The repertory theatre movement was forged out of the passion and conviction of two individuals, Barry Jackson and Annie Horniman who believed that a wide variety of theatrical
experience should be made available to people at a price they could afford. Horniman believed that by subsidizing theatres you could both raise the standards of performance
and broaden the programme a theatre could offer to its community. After a chance meeting with W.B.Yeats in 1903 Annie Horniman put up the money to open the Abbey Theatre
in Dublin in 1904.
The Gaiety in Manchester
In 1907 Horniman also bought the Gaiety Theatre in Manchester. Director Lewis Casson and his wife, the actress Sybil Thorndike, worked with
her on the project. They too were committed to showing their audiences as wide a variety of theatre as possible including
the work of the ‘Manchester School’ of
playwrights, notably Harold Brighouse and Stanley Houghton. In just 10 years they produced over 200 plays. In 1917 the theatre was forced to close because of financial
difficulties.
Birmingham Rep
Birmingham Repertory Theatre opened on 15th February 1913 with a production of Shakespeare’s Twelfth Night. Its founder Barry Jackson had started
to produce plays in 1907 on an amateur basis, playing in small venues such as local halls. Jackson, like Horniman was passionate about the
need to offer the people of Birmingham
a wide variety
of theatrical experience, and personally subsidised the building of the Rep Theatre as a base for his company. He took on the role of artistic
director producing a wide range of plays, and experimented with the first modern dress versions of Shakespeare’s plays. Jackson was also a great fan of George Bernard
Shaw and directed many of his plays. In 1923 he premiered Shaw’s Back to Methuselah.

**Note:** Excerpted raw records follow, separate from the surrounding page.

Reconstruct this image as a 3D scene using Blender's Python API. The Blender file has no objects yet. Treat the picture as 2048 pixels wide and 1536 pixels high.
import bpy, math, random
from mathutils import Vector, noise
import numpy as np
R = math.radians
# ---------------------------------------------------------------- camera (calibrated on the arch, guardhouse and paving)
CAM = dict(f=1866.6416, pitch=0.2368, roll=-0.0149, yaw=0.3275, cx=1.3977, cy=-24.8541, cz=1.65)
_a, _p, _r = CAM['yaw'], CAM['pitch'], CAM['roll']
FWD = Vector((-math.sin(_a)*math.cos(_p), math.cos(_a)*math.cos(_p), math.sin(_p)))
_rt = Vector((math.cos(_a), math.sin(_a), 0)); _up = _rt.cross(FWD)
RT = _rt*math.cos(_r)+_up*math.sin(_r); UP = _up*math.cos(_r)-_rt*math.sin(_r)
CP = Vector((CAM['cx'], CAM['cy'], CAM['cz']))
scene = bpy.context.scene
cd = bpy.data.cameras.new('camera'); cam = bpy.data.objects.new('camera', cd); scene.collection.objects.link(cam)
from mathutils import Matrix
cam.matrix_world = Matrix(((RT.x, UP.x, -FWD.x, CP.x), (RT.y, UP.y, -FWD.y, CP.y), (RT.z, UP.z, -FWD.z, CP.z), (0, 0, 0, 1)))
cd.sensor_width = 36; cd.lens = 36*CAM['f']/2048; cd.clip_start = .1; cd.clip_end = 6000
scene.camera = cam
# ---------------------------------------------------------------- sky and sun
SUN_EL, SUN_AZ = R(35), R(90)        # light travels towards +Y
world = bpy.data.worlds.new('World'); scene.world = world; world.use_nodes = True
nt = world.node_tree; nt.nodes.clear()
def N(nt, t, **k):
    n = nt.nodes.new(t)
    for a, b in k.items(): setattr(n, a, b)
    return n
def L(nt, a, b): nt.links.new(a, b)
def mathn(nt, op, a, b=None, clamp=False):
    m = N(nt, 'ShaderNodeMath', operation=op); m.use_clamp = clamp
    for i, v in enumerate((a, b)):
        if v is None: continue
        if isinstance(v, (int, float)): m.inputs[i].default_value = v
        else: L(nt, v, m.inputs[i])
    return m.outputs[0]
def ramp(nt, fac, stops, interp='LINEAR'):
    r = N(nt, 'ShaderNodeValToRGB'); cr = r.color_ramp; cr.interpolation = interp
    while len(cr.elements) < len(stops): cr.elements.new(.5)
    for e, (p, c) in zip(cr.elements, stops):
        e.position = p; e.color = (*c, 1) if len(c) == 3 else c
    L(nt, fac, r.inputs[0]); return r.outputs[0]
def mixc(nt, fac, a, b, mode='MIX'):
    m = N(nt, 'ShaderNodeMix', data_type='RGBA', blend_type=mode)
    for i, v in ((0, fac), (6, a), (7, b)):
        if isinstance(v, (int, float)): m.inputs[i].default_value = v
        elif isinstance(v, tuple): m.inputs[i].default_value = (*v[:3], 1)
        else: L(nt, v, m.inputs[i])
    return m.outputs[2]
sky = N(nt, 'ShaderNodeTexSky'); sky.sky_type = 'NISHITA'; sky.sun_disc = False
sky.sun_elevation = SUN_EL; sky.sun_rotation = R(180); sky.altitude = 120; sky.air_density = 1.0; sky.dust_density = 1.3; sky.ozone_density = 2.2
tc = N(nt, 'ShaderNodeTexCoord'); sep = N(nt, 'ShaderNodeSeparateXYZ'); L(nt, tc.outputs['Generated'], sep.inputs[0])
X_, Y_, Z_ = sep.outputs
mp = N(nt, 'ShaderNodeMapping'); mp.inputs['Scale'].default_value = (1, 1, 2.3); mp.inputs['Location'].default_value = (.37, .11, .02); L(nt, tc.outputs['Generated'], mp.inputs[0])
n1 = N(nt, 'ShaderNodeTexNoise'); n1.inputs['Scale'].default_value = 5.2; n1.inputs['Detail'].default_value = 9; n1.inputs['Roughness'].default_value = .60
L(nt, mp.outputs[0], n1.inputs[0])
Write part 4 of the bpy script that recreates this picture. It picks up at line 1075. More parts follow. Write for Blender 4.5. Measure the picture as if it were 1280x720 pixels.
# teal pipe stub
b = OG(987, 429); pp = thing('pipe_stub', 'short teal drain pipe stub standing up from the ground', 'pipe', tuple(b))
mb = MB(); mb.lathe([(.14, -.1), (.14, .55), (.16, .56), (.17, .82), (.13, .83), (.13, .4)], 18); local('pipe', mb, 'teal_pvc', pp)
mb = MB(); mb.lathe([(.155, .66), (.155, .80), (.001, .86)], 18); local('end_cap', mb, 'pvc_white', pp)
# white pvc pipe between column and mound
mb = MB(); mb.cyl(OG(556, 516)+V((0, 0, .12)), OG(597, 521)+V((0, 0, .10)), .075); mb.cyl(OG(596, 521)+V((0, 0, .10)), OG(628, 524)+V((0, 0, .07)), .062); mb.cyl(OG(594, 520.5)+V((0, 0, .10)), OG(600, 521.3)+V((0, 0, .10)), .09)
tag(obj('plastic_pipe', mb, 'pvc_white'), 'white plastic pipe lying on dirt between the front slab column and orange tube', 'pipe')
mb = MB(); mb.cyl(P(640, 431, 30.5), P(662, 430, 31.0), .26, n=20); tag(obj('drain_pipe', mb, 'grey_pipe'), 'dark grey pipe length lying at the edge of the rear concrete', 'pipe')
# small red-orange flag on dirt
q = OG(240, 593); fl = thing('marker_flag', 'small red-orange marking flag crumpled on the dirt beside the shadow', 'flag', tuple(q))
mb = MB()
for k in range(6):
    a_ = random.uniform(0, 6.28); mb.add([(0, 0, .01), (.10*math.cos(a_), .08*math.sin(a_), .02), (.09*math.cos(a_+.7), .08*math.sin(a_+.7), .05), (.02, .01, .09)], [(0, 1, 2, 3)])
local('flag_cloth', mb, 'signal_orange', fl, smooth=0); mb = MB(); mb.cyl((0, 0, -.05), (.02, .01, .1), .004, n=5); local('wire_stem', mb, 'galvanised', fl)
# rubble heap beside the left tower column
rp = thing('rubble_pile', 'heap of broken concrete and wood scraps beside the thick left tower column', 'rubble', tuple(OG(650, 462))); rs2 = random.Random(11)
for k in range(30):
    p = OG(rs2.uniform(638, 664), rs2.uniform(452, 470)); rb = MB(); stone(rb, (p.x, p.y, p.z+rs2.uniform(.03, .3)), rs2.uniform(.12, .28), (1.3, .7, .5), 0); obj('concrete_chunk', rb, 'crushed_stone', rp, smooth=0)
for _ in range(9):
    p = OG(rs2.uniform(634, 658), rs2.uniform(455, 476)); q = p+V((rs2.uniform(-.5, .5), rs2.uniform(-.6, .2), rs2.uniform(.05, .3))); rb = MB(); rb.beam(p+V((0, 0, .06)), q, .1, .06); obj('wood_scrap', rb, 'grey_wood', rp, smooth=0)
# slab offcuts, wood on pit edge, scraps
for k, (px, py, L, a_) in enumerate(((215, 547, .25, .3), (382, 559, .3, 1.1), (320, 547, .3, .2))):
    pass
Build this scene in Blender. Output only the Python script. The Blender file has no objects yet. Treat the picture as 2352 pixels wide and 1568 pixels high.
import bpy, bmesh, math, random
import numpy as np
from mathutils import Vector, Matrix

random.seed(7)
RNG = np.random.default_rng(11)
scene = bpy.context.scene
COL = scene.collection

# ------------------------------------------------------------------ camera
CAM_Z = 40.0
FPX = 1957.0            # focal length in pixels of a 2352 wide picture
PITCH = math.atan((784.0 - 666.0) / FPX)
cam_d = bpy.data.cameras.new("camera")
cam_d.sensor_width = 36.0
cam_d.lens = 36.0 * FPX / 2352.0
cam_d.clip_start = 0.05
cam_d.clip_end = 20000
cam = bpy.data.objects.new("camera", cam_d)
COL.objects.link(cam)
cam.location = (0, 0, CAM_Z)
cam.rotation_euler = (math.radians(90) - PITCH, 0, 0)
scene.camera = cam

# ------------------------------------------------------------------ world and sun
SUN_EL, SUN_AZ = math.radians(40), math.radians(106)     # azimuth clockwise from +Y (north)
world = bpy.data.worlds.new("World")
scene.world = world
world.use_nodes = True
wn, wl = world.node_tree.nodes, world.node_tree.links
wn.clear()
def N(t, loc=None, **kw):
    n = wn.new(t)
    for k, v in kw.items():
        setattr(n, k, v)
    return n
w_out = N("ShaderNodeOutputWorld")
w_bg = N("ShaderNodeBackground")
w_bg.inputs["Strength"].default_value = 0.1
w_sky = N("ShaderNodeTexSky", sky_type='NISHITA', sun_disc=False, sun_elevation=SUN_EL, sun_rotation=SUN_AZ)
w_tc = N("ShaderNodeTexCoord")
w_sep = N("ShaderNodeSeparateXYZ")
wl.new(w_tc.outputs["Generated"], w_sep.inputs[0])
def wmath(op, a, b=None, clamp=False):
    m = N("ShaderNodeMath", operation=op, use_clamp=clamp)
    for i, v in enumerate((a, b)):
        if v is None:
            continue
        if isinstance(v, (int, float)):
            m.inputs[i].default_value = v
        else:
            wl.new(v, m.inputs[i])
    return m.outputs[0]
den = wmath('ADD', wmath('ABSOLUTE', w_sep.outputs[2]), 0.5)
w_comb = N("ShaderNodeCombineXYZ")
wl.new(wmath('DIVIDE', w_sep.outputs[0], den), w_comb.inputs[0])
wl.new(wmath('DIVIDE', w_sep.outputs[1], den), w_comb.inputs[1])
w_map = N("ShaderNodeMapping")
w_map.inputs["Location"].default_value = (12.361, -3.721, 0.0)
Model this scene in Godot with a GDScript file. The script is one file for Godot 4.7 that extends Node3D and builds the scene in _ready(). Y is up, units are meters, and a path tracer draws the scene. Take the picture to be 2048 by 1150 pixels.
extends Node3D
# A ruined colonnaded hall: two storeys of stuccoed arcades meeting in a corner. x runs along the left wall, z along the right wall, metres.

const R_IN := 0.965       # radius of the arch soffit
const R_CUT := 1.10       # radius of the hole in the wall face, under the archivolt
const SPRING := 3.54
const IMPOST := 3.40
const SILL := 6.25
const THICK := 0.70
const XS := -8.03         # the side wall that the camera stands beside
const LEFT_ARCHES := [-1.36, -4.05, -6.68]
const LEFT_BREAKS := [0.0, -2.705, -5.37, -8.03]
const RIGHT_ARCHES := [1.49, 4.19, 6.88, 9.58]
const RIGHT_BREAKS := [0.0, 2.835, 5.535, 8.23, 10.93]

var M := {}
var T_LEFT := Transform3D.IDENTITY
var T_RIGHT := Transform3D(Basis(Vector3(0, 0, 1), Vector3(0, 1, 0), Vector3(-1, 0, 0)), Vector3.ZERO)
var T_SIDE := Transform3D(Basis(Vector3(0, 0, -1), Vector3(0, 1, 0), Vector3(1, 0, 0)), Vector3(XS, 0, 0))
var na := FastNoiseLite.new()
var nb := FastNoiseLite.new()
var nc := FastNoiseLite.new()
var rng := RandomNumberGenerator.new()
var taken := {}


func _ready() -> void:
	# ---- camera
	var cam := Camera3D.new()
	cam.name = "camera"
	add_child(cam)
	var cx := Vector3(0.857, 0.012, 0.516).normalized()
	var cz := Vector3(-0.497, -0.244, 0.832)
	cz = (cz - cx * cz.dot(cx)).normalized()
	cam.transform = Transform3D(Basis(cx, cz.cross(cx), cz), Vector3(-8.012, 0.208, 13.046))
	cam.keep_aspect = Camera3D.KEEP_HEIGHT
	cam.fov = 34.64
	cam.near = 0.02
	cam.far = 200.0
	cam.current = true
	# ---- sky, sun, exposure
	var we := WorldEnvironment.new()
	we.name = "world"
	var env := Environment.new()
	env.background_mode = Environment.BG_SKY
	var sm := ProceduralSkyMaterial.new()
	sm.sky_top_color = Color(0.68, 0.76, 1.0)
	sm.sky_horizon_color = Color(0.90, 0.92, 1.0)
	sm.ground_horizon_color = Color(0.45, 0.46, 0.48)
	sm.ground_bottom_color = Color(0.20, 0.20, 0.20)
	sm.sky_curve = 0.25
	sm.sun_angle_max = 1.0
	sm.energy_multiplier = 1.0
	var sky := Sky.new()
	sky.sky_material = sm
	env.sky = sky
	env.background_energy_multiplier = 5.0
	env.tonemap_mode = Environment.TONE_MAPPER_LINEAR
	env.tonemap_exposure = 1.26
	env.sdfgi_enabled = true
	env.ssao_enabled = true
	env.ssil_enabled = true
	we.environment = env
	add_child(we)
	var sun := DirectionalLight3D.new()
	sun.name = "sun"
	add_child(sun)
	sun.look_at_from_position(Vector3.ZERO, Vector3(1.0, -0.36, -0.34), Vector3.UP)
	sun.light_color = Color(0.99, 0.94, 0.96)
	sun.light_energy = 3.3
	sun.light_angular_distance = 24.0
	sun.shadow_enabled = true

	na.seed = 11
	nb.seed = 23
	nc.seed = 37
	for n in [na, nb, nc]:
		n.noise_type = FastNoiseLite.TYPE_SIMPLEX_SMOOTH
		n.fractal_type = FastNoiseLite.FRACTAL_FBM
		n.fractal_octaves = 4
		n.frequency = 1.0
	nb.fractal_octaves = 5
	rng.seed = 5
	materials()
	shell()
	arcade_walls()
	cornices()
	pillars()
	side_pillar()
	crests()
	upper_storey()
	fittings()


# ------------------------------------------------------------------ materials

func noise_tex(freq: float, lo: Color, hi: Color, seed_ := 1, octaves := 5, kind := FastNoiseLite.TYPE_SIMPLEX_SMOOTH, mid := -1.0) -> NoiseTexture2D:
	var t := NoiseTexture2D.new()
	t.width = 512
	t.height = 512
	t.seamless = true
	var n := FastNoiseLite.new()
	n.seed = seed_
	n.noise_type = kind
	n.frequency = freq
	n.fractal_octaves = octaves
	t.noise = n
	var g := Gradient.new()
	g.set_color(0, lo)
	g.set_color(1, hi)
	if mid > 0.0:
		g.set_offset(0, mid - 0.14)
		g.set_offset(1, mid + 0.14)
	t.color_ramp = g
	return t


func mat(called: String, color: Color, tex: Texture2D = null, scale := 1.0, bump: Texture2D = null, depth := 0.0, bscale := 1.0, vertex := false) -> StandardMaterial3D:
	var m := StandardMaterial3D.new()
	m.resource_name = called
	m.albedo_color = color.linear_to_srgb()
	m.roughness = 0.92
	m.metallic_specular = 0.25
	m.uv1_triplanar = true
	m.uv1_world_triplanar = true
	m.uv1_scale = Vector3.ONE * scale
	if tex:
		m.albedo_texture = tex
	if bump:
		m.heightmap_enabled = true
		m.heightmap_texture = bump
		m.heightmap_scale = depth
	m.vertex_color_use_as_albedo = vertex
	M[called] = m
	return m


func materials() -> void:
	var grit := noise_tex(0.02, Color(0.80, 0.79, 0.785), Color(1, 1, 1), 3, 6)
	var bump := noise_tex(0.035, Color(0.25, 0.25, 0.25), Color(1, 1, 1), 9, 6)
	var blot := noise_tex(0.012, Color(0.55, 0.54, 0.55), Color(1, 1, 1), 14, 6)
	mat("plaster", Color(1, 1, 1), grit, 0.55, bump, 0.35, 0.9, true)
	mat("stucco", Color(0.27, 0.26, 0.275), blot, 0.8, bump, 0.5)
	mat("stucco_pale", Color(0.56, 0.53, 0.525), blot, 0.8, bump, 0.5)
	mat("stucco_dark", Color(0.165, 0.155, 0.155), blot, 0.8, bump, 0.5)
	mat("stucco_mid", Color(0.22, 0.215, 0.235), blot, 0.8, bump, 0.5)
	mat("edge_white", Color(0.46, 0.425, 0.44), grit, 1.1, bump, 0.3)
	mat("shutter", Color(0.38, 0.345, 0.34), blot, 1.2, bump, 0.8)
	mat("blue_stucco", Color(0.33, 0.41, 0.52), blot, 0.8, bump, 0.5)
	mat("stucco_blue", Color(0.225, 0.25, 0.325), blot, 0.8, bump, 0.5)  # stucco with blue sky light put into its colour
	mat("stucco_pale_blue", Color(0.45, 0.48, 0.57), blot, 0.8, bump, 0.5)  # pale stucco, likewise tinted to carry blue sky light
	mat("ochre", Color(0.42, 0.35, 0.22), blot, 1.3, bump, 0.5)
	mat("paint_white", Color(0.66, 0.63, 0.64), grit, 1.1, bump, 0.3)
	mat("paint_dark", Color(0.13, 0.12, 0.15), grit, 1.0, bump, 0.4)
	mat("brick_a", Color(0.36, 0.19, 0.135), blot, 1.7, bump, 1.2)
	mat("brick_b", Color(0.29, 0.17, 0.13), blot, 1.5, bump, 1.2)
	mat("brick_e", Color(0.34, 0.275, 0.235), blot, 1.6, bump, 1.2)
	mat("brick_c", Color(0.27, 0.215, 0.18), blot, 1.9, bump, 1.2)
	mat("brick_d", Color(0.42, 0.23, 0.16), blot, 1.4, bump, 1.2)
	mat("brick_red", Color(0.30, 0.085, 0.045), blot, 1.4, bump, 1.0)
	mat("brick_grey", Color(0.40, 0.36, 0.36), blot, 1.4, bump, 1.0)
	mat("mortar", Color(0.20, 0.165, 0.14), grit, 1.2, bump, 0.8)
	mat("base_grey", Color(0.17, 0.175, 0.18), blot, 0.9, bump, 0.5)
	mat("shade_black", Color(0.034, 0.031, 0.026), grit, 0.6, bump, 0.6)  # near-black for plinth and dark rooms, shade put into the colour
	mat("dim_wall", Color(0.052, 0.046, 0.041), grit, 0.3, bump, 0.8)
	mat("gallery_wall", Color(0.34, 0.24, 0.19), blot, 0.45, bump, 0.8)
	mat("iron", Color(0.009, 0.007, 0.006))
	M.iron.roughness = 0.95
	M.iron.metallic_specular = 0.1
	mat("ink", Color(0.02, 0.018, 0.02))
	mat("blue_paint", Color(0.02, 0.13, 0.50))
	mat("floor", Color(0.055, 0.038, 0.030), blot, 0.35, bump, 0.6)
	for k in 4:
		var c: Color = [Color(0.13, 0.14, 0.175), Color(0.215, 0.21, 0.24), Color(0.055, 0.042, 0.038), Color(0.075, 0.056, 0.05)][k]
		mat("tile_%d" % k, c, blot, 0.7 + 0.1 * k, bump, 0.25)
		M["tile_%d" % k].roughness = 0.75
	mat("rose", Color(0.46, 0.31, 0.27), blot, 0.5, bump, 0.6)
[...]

The repertory movement in Britain played an important role for local writers and as a training ground
for actors to experiment and expand their repertoire. Other important repertory theatres
included the Belgrade in Coventry which was the first purpose built post-war theatre; the Citizens’ in Glasgow and Liverpool Playhouse.
The funding crisis of the 1980s was particularly hard on regional reps; some were forced to close, whilst others had to present a slimmed down programme, performing plays
with small casts and employing actors on a single contract basis. This crisis in funding brought much criticism of the Arts Council which had consolidated resources to
fund the big national companies at the expense of regional theatre.